A writer is only as great as his muse. And for many, that muse isn't very good. From broken-down forests, to clichéd seashores, the vast majority of books published in the United States fail to capture the attention of the public at large, mainly because the thing that lies at the core of them either isn't interesting or has been done better before.

However, for the select few, the few that we now know as the pantheon of American writers, the muse and book created because of it have gone down in the annals of history as canonical, a reflection of the person who wrote it, the time he or she lived in, and, of course, the place that inspired their masterpieces. In honor of that we, at Travelers Today, have listed below five of the most interesting and important touchstones in American literature, places that have interested and inspired some of our most important writers, and will continue to provide inspiration for generations of literally minds to come.

5. The French Riviera- Fitzgerald

Most people best know this American master for his work on The Great Gatsby, one of (if not the) defining novels of the 20th century. What many people don't know, however, is that F. Scott Fitzgerald spent many of his most productive years not in New York or Minneapolis, but France, specifically Southern France and the French Riviera.

It was, after all, Fitzgerald's time in the Riviera that gave him the material for his last, and most underrated major novel Tender is the Night, a heart-breaking pseudo-biography about life with his troubled wife Zelda. Visits to the beautiful region today can include trips to some of the cafes where Fitzgerald worked on his novels, as well as one of the mansions he stayed in, the Villa Picolette, which just went on sale for $35.5 million dollars.

4. Pittsfield, Massachusetts - Melville

 Okay, so this item involves a little cheating. Technically, the best place to visit to understand what inspired Herman Melville is Arrowhead, his Pittsfield home that saw the writing of Moby-Dick, as well as some of the author's better novellas and short stories (including The Confidence-Man and The Piazza Tales).

However, to get a complete feel for what Melville is all about, you have to drive three hours from Pittsfield to Cape Cod, to see the sea that consumed many of the writer's most enduring works. Indeed, any trip on a modern whaling boat setting off from the Cape will reveal, in all of its grandeur, the awesome forces of the Atlantic Ocean that made Melville such an important author, and gave him the ability to write such compelling, unforgettable stories.

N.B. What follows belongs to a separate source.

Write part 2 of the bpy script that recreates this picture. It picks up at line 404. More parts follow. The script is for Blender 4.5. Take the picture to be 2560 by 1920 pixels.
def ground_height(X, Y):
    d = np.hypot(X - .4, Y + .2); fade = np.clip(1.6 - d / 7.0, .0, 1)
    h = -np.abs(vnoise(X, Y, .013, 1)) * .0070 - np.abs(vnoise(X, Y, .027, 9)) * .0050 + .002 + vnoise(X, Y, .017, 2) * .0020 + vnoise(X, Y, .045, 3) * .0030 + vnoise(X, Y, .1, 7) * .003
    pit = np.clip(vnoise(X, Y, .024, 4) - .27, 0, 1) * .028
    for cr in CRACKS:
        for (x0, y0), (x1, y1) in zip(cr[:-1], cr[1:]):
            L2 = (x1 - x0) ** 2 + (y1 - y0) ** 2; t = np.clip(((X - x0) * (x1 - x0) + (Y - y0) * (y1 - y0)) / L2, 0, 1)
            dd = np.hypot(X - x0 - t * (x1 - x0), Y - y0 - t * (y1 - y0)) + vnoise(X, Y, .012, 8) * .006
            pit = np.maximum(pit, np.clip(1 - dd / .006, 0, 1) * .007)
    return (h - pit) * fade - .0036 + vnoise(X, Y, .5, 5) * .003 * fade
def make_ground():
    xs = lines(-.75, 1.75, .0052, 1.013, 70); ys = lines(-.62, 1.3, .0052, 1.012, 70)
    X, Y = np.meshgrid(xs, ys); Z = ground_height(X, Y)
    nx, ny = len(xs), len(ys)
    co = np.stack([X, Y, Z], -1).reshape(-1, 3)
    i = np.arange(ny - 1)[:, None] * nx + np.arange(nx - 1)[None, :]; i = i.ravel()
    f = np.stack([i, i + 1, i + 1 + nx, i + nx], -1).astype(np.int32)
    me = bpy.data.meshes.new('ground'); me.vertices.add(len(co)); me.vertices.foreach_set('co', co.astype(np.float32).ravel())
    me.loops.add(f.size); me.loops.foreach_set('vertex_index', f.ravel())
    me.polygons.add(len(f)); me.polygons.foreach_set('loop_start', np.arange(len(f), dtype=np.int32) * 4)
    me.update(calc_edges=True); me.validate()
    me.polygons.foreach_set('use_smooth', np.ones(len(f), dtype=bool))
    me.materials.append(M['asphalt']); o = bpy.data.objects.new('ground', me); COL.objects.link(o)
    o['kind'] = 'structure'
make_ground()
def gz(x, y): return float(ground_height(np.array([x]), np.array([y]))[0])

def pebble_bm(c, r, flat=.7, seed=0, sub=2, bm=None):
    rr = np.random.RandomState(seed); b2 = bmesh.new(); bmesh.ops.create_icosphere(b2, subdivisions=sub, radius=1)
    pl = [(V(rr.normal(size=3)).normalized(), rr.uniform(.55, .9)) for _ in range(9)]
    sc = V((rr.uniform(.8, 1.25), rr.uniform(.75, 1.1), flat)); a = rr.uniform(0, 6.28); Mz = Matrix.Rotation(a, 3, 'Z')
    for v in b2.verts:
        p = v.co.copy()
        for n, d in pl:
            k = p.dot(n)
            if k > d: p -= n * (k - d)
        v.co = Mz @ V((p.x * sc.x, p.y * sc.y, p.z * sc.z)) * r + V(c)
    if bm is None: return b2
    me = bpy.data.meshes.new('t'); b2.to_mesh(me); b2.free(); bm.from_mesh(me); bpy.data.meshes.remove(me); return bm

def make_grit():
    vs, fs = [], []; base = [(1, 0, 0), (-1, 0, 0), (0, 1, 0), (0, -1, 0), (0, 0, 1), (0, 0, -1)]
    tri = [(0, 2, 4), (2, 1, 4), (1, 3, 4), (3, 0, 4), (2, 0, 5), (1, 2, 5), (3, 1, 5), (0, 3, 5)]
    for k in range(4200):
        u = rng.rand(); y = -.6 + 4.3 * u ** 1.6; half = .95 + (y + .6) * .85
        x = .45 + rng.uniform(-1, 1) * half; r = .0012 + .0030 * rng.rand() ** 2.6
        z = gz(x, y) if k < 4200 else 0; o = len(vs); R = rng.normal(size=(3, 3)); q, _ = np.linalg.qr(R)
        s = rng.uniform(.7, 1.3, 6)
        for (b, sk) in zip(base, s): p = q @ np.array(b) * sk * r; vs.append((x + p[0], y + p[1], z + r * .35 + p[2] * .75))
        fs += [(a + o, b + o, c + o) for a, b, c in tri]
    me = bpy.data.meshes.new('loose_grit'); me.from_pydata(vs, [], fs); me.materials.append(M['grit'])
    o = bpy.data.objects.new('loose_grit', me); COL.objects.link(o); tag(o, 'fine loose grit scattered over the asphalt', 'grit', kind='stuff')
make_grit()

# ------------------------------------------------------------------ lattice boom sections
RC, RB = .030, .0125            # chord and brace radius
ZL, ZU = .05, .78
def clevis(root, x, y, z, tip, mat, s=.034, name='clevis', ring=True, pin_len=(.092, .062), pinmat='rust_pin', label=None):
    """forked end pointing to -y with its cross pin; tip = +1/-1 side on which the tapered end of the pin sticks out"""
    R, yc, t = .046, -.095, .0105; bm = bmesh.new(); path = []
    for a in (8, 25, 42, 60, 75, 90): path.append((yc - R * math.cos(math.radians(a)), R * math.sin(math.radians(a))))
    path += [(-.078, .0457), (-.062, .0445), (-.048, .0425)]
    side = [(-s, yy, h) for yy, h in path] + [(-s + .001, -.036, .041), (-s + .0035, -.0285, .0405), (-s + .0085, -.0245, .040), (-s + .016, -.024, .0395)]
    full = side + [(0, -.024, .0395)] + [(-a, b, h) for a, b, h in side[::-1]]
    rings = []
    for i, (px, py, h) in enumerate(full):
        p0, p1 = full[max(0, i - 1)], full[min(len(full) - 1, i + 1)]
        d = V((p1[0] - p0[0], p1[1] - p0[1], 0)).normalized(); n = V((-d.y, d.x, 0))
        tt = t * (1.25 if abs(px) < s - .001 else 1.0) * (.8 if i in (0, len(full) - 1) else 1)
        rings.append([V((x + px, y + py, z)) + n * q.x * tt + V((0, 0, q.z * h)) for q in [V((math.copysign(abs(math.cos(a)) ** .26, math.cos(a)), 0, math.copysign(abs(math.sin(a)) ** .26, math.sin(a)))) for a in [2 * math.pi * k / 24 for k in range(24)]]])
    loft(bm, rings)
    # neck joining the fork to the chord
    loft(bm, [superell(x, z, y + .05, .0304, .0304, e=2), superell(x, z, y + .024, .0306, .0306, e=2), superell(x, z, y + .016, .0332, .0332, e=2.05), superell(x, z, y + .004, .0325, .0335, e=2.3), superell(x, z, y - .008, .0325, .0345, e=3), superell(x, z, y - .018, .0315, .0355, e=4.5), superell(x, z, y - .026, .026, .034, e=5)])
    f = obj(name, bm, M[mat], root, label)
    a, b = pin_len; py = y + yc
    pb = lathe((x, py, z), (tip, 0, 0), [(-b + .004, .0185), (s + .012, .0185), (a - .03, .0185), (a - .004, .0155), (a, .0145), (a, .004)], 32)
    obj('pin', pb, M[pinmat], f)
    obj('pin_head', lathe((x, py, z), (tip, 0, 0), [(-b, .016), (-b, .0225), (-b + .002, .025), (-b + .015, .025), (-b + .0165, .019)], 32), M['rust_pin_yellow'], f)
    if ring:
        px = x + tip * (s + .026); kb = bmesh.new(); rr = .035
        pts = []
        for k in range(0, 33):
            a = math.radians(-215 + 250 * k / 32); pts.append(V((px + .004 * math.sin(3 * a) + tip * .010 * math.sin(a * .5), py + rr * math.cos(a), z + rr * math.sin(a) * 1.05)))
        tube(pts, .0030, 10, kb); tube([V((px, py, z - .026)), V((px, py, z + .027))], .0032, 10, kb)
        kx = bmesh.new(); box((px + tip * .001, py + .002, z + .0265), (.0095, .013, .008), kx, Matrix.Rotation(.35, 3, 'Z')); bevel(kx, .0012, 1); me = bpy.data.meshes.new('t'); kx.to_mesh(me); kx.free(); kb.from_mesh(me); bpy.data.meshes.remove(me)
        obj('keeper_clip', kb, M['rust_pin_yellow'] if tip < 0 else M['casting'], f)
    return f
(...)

3. Salinas, California - Steinbeck

Perhaps the greatest author the West Coast has ever produced, John Steinbeck just can't be understood without a visit to his hometown of Salinas and the giant Victorian home he grew up in. Indeed, a walk through the Nobel Prize-winning author's small hometown, or even better, a drive along his native Pacific Coast highway, reveals just what Steinbeck loved so much about California, and what inspired him to write masterpieces like Of Mice and Men, and The Grapes of Wrath.

Also worth a visit is the National Steinbeck Center, located just two blocks away from his boyhood home, and the only museum in the country to fully dedicate itself to one author. In other words, if you drive up to Northern California not only will you see what inspired Steinbeck, but you'll have the resources to learn anything you'd want to know about the great author's life.  


2. Oxford, Mississippi - Faulkner

 While Faulkner was certainly interested by a great many things about the South, the thing that he couldn't get over - and that appears in his work again and again, in different forms - is Oxford, Mississippi, his hometown and one of the best representatives of quintessentially southern values in existence today.

The highlight of a trip to Oxford would, of course, be the tour of the late master's antebellum estate, Rowan Oak, a visit that would allow you to peer into the rooms where he wrote masterpieces like As I Lay Dying, Light in August, and A Fable. However, while you're in town, you could also walk down the halls of Ole Miss, or visit the writing haunts of a younger generation of authors who also spent time in the city, including the likes of John Grisham, Cynthia Shearer, and Ace Atkins. In short, whether you're looking for something classic or something new, Oxford is the perfect place to find a little piece of inspiration.

1.     Pamplona, Spain - Hemingway

However, the number one spot is reserved for a very different author, the legendary "Papa," one of the great and most influential stylists of all time. Indeed, the toughest part about putting Ernest Hemingway at number one was deciding which of his great places of inspiration to include: whether it should be suburban Michigan, or the African plains, or even the small fishing ports of Key West.

Ultimately, however, we settled on Pamplona, home of the world-famous "running of the bulls," and the setting of Hemingway's greatest novel, The Sun Also Rises, as well as his shorter treatise on bullfighting  Death in the Afternoon. The city, one of the largest tourist destinations in the world, also has some of the world's best-preserved "Hemingway" attractions, including the Café Bar Torino and the Casa Marceliano, where the writer spent many evenings and nights with his literary friends.

In short, while a visit to Pamplona may not make you Hemingway, it will certainly give you unparalleled insight into the author's process, works, and inspiration, an advantage that definitively marks it as the best place to go to understand the creative process of American masters.